Looking at global equity market returns (all in US$), the MSCI All Country World Index returned 1.0% in April. Emerging markets delivered -0.4% (MSCI Emerging Markets Index), while the MSCI World Index (for developed markets) returned 1.2%. Among developed markets, the S&P 500 produced 0.4%, the Nasdaq 0.4%, while the Dow Jones Industrial 30 delivered 0.3%. In Europe, the Dow Jones EuroStoxx 50 posted a 3.9% return, with France’s CAC producing 5.6% and Germany’s DAX 2.6%. The UK’s FTSE 100 gained 4.9% and Japan’s Nikkei returned 2.0%. Among larger emerging markets in US$, the strongest performer for the month was MSCI India (in positive territory with a 4.1% return), while South Korea’s Kospi was the next strongest with 2.0%. The weakest markets included the MSCI Turkey (10.6%) and the MSCI Russia (-7.4%). The Bloomberg Barclays Global Aggregate Bond Index (US$) returned -1.6%, while the EPRA/NAREIT Developed Global Property Index (US$) delivered 2.0%.
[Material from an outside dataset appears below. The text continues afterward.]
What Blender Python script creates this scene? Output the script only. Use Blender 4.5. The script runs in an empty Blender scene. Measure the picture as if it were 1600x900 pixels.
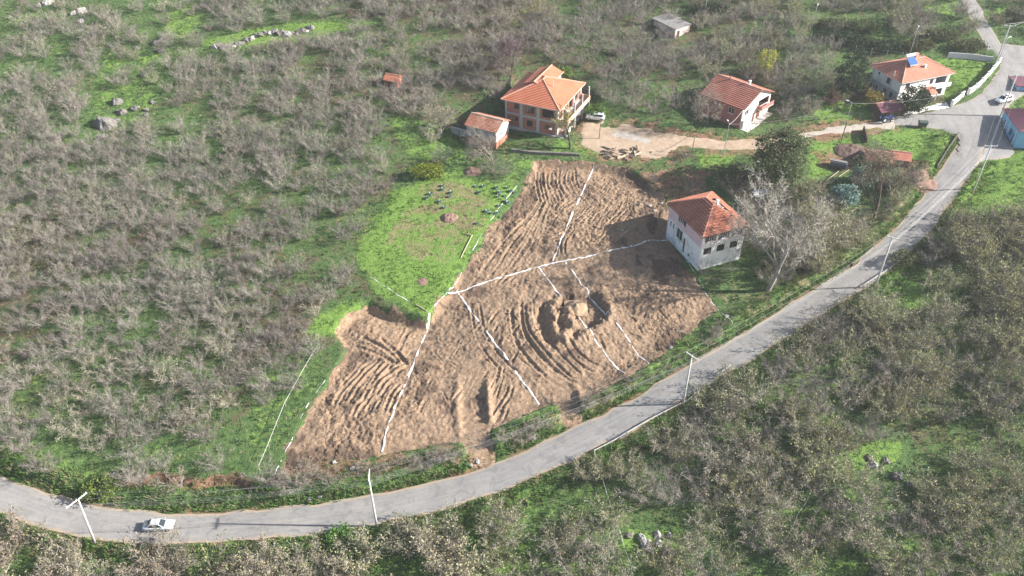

Commodity prices were mixed: in US dollar terms precious metals were down with Brent crude gained 7.0% to trade over US$75 per barrel (amid strong demand, OPEC supply cuts and prospects for more US sanctions on Iran. Gold lost 0.8% with platinum losing 2.9%.

In South Africa, a weaker rand and rising oil price in April combined to dim the brighter outlook for the economy to a certain extent. Although CPI inflation fell to a seven-year low at 3.8% y/y in March (lower than expected), the inflationary impact of oil and a depreciating currency lowered the chances of further interest rate cuts by the SA Reserve Bank in the coming months. The SARB also signaled its reluctance to cut rates further, emphasizing that it would aim to bring inflation expectations down to the 4.5% mid-point of its targeted 3-6% inflation band – rather than simply within the band.
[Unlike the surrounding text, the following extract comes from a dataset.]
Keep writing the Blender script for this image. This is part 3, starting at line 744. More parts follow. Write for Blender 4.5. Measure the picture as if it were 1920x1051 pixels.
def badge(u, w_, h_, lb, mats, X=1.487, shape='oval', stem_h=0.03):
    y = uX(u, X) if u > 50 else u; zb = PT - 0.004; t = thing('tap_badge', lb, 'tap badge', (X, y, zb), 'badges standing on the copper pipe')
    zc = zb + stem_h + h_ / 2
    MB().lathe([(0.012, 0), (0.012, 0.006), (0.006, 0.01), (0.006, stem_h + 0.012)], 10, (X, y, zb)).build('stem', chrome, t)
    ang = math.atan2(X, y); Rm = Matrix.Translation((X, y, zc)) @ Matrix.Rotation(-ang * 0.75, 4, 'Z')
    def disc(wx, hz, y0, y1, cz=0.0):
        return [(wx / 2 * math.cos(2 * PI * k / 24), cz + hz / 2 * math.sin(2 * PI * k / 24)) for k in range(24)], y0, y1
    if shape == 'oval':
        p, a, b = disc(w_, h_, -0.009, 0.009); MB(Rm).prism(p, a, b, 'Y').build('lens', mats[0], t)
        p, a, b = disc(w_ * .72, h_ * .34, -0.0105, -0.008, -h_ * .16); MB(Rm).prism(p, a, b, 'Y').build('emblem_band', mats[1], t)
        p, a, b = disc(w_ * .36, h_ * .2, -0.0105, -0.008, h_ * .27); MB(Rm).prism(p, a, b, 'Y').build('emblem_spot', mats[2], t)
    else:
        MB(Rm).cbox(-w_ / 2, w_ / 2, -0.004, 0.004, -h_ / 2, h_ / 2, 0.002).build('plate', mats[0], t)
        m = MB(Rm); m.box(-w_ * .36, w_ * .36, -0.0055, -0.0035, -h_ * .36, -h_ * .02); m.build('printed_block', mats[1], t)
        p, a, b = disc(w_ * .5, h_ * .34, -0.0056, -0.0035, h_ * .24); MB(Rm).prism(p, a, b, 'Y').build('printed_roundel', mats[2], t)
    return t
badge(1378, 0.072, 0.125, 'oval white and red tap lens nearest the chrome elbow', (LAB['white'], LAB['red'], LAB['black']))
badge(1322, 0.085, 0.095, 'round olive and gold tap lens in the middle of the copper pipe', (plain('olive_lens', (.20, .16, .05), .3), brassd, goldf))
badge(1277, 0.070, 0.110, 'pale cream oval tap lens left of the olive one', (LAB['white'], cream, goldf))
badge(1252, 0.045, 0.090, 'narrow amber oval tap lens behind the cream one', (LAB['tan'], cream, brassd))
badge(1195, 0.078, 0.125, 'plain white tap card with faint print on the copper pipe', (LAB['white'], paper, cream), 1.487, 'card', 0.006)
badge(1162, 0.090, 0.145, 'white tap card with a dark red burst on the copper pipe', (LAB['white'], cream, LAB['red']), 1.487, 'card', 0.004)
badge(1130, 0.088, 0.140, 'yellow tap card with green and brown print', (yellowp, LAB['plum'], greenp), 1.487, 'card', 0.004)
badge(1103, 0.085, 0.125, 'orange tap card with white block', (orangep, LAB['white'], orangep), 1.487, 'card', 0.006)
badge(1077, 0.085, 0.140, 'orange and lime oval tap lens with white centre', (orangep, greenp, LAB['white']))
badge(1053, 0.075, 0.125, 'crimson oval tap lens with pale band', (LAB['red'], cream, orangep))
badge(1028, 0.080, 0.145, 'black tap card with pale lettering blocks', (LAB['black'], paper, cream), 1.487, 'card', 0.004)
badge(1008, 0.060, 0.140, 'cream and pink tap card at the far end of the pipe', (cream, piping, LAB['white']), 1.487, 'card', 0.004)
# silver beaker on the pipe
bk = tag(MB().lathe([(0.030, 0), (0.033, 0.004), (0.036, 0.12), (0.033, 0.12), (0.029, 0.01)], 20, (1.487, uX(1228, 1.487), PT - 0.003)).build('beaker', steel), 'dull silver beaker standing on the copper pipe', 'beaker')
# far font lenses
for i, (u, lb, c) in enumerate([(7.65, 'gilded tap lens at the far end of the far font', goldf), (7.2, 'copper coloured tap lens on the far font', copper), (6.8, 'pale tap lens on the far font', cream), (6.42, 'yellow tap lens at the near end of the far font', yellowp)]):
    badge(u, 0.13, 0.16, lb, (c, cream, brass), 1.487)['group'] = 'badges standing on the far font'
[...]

Local bonds moved weaker on these factors, with the yield on the 10-year SA government bond rising from 8.0% to 8.2% at the end of April. The BEASSA All Bond Index delivered -0.7% for the month. However, business confidence posted a sharp improvement as the RMB/BER Index jumped 11 points to 45 in March, due to improved optimism over the political and economic direction of the country. President Ramaphosa, top cabinet members and business executives embarked on an effort to raise US$100billion in foreign direct investment, starting at the Commonwealth Summit in London, luring investors with proposed tax and general industrial incentives. Ramaphosa also tried to reassure investors that potential changes to the ANC’s land policy would not damage the economy. Inflation-linked bonds (Composite ILB Index) produced a strong 4.4%, andcash as measured by the STeFI Composite Index returned 0.6%. With a stronger US dollar in April, the rand depreciated 5.4% against the greenback, 3.5% against the UK pound sterling and 3.6% versus the euro. 

SA equities showed a healthy turnaround following last month’s largely negative performance with the FTSE/JSE All Share Index posting a 5.4% return in April. Resources gained 8.5%, financials were up 3.2% and industrials gained 5.2%. After a shocking start to the year, listed property shares returned a welcome 7.7% for the month.

According to Morningstar data, the average ASISA SA general equity fund returned 3.6% for the month. The average multi-asset high equity (balanced) fund delivered 3.5%, while multi-asset low equity funds averaged 2.2%, and multi-asset income funds returned 0.7% on average.